Defend our unions!

Submitted by Matthew on 16 July, 2014 - 11:23

The bleating from the bourgeois press about disruption on 10 July strike day has given Cameron an excuse to restate the Tories’ intention to almost ban strikes in the public sector through changes to balloting laws.

It does not take much for UK employers and their political representatives in the Tory Party to demand further curbs on employees freedom to organise and take action in their own interests at work. It would be easy to forget that we already have the most anti-worker union laws in the richer capitalist countries. Laws put in during the Thatcher union-bashing years of the 1980s and scandalously kept in place during the 13 years of a Labour Government.

At present the law is all on the employers side. CWU, RMT, Unite (and other unions) have all had overwhelming votes for strike action struck out by the courts.

Employers are able to get injunctions to stop action for increasing spurious reasons — including a handful of members not getting ballot papers, information on locations (based on management lists) being out of date, or even the union not giving notice of where the non-members are located!

Agency and casual workers have no legal right to take effective action. This fact can be used to undermine existing strikes.
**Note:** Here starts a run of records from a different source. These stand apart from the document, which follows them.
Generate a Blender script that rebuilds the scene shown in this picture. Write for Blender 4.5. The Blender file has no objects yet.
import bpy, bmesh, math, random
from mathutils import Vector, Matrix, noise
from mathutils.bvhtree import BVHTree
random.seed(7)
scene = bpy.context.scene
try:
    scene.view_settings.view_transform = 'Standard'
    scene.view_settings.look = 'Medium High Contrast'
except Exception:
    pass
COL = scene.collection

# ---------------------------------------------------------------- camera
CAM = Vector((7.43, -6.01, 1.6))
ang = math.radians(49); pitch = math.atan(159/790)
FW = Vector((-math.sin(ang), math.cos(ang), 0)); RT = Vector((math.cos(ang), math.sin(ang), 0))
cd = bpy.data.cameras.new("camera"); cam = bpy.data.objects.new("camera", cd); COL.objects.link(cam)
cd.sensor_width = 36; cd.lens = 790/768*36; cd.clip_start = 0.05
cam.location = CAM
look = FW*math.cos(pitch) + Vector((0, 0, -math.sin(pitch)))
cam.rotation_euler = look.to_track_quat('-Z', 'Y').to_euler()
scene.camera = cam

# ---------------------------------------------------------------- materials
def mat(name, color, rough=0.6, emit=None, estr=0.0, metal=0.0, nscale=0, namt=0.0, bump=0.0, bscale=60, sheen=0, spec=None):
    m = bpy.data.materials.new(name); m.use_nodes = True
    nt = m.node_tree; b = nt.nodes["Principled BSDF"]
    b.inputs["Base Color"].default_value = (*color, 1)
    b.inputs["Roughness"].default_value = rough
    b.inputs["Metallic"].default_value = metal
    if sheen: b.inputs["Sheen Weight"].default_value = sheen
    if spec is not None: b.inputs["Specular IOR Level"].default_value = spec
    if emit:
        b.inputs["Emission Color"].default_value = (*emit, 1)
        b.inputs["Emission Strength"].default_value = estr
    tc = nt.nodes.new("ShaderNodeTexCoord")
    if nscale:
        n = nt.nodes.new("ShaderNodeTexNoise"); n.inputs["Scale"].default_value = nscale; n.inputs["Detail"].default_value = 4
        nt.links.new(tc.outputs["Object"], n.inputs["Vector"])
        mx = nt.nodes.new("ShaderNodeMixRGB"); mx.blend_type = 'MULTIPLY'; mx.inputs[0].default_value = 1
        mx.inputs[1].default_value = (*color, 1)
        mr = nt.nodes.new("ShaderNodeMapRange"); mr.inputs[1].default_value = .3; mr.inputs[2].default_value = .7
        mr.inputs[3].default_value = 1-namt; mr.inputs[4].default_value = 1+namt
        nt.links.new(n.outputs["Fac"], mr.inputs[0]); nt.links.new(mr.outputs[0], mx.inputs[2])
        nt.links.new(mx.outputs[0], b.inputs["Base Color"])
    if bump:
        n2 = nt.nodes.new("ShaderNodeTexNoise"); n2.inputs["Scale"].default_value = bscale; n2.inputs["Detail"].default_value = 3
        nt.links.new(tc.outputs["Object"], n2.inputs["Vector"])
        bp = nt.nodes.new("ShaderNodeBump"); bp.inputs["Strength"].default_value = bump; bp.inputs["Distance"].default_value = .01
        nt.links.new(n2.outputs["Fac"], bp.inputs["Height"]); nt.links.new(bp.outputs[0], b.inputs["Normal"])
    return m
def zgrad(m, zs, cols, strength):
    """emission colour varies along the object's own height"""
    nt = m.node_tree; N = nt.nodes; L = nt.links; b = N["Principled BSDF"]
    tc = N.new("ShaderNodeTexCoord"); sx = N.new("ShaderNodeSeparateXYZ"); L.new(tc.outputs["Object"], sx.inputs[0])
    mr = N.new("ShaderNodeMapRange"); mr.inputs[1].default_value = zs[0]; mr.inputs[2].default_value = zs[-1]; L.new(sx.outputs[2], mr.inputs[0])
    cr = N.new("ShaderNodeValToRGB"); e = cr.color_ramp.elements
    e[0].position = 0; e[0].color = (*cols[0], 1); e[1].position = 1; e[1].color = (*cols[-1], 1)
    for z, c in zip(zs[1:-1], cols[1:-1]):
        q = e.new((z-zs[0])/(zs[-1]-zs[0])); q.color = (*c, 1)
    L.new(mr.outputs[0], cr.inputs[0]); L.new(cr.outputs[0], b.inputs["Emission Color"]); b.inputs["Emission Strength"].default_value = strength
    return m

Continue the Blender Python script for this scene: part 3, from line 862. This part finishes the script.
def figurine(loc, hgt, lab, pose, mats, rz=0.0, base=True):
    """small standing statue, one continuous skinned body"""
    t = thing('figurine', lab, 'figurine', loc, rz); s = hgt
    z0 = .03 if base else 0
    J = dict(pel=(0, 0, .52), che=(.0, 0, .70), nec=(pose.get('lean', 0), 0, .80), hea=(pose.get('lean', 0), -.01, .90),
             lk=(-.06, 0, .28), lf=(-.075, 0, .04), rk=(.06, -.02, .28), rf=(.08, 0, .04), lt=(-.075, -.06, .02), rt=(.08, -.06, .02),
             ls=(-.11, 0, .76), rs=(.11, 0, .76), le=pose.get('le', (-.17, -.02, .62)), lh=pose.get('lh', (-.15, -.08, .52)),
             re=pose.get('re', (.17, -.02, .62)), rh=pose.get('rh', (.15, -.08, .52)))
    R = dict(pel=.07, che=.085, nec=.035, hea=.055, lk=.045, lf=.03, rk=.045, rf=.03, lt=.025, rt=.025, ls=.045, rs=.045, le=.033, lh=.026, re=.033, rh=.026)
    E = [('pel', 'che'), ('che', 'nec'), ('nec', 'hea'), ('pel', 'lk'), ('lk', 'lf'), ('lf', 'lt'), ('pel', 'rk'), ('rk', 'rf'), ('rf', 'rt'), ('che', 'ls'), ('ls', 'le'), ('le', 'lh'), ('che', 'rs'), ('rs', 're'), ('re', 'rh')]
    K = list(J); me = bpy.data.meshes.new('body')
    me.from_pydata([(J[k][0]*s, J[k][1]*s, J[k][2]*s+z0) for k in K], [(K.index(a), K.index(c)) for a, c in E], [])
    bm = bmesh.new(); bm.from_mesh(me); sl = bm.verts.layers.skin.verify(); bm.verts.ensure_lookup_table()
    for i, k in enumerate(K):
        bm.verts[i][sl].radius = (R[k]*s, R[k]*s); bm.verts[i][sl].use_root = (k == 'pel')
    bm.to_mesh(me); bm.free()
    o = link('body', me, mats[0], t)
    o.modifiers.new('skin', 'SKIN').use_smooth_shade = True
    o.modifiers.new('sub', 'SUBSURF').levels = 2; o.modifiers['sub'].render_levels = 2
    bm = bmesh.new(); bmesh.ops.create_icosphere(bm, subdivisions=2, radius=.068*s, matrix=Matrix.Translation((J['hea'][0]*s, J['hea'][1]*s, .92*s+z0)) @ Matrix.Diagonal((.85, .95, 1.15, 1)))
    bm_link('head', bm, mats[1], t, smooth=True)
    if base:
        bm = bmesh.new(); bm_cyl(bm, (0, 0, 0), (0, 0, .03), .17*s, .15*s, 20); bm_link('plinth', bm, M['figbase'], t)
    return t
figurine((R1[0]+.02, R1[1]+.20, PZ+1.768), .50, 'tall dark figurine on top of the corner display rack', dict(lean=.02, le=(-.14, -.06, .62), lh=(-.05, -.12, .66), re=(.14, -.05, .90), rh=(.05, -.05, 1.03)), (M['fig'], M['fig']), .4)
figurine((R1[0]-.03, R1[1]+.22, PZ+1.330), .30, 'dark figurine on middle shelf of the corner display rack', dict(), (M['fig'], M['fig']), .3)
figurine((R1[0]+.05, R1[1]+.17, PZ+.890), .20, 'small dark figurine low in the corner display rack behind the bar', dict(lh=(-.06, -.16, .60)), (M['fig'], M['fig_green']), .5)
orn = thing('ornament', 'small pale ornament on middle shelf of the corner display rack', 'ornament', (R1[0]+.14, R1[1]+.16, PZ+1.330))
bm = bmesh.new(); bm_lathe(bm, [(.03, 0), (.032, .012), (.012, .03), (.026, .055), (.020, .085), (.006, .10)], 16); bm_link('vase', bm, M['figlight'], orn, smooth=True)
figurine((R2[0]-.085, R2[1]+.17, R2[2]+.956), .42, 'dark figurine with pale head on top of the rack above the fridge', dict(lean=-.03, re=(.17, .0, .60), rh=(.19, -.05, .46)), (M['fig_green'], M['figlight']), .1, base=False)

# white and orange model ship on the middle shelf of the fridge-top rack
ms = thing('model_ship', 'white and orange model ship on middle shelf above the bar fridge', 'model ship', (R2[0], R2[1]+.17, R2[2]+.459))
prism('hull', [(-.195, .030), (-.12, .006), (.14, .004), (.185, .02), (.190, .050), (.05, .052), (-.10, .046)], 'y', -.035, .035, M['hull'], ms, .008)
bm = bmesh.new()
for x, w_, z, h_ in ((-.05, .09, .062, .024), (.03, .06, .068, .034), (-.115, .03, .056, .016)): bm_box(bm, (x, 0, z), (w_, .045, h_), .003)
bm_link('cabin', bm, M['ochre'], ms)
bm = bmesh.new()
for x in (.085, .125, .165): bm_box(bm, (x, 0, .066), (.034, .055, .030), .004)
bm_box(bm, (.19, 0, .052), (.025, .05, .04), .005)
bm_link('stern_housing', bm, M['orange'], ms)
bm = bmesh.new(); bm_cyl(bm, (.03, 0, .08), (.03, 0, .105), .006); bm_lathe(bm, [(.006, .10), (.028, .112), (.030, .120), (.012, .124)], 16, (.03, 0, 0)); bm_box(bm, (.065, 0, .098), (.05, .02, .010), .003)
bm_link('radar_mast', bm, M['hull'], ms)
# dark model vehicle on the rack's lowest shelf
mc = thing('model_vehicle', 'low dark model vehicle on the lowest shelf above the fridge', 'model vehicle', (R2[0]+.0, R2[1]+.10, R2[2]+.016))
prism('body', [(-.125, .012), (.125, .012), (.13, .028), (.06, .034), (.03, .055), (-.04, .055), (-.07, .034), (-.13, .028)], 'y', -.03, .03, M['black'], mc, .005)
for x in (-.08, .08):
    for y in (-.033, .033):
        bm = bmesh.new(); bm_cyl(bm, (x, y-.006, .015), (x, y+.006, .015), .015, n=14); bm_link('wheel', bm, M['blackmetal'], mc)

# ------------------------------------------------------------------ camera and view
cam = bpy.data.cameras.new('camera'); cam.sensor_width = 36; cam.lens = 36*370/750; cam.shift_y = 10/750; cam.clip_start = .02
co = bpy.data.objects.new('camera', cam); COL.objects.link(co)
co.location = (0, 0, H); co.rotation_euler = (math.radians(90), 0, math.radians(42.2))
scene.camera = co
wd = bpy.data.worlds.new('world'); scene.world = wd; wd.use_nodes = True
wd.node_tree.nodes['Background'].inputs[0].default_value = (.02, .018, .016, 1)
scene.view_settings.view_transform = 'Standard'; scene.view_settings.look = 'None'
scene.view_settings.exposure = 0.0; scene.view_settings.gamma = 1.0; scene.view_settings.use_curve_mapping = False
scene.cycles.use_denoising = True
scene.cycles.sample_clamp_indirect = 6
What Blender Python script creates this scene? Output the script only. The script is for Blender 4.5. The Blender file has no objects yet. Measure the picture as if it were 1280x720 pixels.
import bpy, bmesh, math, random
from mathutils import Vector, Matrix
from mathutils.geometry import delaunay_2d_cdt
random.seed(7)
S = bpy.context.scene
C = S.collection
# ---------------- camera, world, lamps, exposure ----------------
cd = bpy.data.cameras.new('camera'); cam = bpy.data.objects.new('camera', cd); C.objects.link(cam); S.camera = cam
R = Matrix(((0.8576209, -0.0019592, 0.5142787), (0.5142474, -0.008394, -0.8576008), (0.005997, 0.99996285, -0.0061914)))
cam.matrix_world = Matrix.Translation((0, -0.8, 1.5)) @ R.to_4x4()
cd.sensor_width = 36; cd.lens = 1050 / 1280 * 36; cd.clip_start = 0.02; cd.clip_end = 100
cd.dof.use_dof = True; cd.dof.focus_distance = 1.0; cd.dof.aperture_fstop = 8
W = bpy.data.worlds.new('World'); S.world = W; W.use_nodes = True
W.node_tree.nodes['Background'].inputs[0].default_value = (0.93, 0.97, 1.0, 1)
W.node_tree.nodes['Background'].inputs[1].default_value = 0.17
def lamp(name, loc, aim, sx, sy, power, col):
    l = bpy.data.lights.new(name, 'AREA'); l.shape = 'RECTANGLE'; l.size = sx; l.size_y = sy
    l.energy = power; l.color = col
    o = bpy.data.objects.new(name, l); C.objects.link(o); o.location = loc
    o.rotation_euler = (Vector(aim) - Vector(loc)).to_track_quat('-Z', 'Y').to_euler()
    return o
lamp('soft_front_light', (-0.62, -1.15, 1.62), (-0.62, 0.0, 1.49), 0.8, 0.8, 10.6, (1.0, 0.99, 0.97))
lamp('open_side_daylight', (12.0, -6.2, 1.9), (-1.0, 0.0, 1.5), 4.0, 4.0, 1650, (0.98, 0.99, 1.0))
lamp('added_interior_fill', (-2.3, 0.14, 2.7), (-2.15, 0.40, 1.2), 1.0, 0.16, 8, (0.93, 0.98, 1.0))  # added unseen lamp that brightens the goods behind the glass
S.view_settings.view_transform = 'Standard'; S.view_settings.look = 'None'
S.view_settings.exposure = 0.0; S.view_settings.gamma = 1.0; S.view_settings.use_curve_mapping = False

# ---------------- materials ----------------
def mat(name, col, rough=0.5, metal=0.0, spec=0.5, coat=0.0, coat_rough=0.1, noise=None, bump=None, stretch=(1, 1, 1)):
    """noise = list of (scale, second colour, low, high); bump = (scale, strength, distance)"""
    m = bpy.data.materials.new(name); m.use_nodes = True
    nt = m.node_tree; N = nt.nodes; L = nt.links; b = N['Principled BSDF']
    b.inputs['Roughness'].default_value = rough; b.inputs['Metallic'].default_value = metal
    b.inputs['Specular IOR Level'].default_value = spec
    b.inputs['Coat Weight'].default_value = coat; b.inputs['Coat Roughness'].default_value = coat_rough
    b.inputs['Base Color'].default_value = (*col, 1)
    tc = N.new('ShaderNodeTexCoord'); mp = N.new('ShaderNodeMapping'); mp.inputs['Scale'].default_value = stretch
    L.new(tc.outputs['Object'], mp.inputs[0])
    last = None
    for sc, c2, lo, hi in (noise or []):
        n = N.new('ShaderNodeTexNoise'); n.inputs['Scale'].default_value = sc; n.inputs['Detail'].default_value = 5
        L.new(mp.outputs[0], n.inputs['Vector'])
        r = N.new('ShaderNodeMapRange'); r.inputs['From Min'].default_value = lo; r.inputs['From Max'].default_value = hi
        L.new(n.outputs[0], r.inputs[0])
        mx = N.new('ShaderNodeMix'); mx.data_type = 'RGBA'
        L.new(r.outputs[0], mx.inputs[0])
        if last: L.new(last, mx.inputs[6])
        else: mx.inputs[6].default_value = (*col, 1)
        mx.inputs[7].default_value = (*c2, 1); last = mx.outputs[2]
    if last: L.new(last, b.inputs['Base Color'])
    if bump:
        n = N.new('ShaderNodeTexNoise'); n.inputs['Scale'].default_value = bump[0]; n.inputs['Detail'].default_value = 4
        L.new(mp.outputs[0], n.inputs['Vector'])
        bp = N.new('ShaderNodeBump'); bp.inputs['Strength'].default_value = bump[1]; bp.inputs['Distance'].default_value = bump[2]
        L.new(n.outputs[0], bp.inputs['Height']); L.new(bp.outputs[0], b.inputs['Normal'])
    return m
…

There is no “natural justice” in this area. Our rights and freedoms at work are totally subsumed to the employers’ right to run a business. Forget any concept of liberty if you are a trade unionist in the UK

Yes, let’s have reforms of balloting laws and other rights at work — but ones like this...

1. When the majority of union members vote for industrial action this democratic decision cannot be undermined by the employer, using court injunctions, if error in the administration of the balloting process would have not affected the result.

2. When people work for the same company (whatever their status, permanent, agency, casual) they all have the right to take action on matters which they have an interest in

3. Fairer trade union recognition legislation so that when a majority of employees want collective bargaining through a union this is granted

4. Workers should be granted employment rights from day one of employment — not the two years introduced by Cameron

5. Removal of the hefty fees for Employment Tribunals brought in by the Tories and a strengthening of the equalities legislation watered down by the Coalition Government

6. The legal right for reinstatement for employees who win Employment Tribunals against dismissal

These demands and many others form the basis of Keith Ewing and John Hendy’s Manifesto for collective bargaining.

It argues for an extension of current union collective bargaining arrangements and an increase in the collective power of employees at the workplace.